Se avançarmos pela era do Iluminismo, vemos esse mesmo padrão em que os humanos devem supostamente escapar do medo e da superstição usando o seu intelecto. O que concluo – e há muito
mais a dizer sobre isso – é que a maneira como definimos a pessoalidade tem suas próprias implicações. Quando os primeiros cientistas da computação criaram IA usando computadores, estavam tentando fabricar máquinas que são como seres humanos. Para
eles, ser humano era ser racional e razoável, usar a razão. No entanto, os computadores não têm como entender o contexto. É por isso que hoje as máquinas estão prejudicando as pessoas, porque
elas não têm como levar em conta racismo, gênero, desigualdade e outros tipos de inequidades existentes. Os dados não interpretam a si mesmos. Os seres humanos ainda precisam interpretar
os dados. Os dados não dizem como ser moral. Não dizem o que você deve fazer. Você não pode escapar dos dilemas morais apenas olhando para os dados, os seres humanos têm que produzir um
elemento moral.
Na parte que falta da IA, encontramos uma versão diferente da pessoalidade, que, por exemplo, encontramos no contexto africano, onde a pessoa tem relacionalidade. É assim que estamos interconectados. Não consigo descobrir a verdade simplesmente sozinho.
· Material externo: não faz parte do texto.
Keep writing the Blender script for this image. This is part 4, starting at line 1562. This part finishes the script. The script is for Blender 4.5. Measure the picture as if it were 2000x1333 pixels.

Preciso que todos nesta sala me ajudem a chegar à verdade. Se eu incluir o seu contexto, podemos chegar a uma conclusão maior, assim como no sistema de adivinhação de Ifá. Vamos reconsiderar os próprios fundamentos dessa tecnologia e tentar encontrar sistemas alternativos que nos desafiam a ser verdadeiramente humanos – a ser verdadeiramente relacionais.